Martinrea is forward-looking as it prepares to capitalize on the electrification growth opportunities in electric vehicles (EV), plug-in hybrid electric vehicles (PHEV), and internal combustion engine vehicles (ICE).
More importantly, Martinrea continues to win business awards from new and existing clients. After three quarters in 2023, total business awards reached $300 million in annualized sales.
Record quarterly results
In the three months ending September 30, 2023, total sales and net income rose 15.5% and 49.5% respectively to $1.4 billion and $53.7 million versus Q3 2022. Besides the $80 million new business awards during the quarter, free cash flow (FCF) reached $79.2 million; management projects hitting record FCF in the full year 2023.
Fortunately, the strike of the United Auto Workers (UAW) employees in Detroit last year did not significantly impact the third quarter performance. “We continue to perform at a high level, our balance sheet is in great shape, and we are executing on our capital allocation priorities,” said Rob Wildeboer, executive chairman of Martinrea.

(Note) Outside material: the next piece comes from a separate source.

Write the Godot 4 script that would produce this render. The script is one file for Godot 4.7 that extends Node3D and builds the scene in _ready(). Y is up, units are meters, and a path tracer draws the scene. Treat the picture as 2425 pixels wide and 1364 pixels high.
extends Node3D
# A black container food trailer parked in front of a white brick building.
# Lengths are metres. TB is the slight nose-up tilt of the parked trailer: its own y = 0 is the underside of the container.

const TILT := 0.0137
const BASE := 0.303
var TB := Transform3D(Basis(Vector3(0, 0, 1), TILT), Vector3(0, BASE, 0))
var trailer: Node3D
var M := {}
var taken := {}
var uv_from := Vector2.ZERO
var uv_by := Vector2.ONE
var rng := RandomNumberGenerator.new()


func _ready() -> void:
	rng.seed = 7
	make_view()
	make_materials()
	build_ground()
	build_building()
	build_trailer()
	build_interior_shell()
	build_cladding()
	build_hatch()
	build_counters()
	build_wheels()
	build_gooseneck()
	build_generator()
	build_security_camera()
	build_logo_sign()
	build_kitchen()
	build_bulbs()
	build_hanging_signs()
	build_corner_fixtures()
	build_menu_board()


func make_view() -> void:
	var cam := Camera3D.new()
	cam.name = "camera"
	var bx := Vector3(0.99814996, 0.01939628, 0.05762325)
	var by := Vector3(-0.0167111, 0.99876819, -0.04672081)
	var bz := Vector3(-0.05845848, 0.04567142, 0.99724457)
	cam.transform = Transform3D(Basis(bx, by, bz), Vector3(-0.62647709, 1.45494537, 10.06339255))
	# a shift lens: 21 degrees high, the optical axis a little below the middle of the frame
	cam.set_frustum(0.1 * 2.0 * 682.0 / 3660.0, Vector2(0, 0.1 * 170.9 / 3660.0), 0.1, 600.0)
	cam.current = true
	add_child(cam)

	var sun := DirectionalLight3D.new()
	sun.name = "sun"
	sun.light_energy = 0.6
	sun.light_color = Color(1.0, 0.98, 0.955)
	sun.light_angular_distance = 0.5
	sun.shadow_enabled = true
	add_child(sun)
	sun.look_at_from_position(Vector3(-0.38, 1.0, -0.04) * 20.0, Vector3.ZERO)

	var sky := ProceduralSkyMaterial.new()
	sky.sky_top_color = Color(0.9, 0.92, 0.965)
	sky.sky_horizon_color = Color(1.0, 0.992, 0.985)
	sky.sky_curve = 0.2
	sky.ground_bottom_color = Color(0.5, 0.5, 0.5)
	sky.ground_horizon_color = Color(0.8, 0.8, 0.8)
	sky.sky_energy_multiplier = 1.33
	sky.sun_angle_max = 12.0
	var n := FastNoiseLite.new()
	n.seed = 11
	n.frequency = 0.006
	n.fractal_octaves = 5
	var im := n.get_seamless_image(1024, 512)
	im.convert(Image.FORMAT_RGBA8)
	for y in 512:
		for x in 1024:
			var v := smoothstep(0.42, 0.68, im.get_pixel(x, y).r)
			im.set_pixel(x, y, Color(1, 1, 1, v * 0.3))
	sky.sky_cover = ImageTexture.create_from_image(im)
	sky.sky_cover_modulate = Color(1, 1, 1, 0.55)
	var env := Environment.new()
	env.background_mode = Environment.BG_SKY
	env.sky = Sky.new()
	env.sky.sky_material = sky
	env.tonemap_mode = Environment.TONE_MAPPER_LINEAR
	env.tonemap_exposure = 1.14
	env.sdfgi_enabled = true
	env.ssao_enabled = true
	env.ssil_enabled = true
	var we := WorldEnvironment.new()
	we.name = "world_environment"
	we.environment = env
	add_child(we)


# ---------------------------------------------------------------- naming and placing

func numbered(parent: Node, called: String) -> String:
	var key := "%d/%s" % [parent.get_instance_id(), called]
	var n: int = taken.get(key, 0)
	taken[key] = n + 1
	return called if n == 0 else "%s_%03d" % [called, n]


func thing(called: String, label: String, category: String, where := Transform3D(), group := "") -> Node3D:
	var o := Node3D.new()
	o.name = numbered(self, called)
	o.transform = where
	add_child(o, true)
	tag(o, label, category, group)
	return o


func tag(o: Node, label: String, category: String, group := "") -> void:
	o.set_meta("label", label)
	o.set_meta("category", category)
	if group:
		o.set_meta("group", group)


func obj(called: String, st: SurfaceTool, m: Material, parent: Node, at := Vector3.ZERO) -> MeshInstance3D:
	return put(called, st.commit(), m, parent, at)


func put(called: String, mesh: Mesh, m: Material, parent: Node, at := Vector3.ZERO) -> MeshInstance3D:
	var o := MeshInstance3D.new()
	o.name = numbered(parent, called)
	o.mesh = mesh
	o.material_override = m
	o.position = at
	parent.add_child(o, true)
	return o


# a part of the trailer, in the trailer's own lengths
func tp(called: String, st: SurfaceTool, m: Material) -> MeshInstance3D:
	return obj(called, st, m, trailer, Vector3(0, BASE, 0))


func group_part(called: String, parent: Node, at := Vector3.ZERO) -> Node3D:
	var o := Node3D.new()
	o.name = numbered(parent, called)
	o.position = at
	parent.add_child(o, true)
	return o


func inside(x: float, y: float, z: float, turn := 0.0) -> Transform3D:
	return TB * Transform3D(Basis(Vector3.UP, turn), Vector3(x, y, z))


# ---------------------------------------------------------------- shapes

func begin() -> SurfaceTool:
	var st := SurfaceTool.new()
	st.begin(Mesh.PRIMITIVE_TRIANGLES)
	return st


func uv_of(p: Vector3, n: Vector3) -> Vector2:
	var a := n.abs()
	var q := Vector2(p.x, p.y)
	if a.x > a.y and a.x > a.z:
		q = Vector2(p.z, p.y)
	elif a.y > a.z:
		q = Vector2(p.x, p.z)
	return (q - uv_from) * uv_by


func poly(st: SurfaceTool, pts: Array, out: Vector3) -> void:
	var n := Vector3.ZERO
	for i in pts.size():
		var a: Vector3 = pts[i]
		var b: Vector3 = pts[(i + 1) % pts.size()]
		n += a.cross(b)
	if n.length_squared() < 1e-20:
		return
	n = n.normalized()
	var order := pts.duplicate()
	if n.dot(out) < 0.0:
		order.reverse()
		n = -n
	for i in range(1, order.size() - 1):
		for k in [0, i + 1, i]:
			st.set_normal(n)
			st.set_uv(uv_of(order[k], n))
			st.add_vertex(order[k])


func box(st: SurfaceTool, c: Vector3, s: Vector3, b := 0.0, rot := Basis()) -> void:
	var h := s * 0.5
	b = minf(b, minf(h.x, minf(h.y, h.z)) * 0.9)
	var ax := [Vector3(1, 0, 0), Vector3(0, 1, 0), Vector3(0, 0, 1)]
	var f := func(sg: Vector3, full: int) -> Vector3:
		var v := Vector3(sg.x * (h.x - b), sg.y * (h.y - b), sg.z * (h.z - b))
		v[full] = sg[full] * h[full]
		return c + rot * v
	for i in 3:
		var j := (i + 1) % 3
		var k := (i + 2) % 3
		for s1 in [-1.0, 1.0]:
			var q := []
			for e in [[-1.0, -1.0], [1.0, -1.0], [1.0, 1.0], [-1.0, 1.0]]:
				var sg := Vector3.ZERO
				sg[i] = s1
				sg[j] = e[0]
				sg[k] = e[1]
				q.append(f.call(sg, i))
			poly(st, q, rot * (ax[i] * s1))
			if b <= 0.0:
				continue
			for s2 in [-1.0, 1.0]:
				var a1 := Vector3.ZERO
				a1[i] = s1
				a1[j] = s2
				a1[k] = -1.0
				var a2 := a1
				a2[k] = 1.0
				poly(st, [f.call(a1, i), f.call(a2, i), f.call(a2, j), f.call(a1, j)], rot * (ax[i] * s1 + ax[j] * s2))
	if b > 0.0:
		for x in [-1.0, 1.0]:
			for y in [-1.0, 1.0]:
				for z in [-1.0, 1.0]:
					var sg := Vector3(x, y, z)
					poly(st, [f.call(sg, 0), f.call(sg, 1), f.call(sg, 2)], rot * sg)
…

Wildeboer adds that management believes the automotive industry is stable, and volumes should expand in the coming years, especially in North America. The region’s economy is in good shape, the demand for vehicles remains high, and vehicle inventories are low. Interest rate cuts in 2024 could also boost the business.
Winning strategy
Warren Buffett, the GOAT of investing, is a proponent of value investing. The GOAT of investing identifies stocks trading at less than their intrinsic value but with long-term potential.
Unlike tech stocks, Martinrea may not be a high-flyer, although organic opportunities assure business growth and enhanced shareholder value. The fundamentals are solid and capable of generating quality earnings.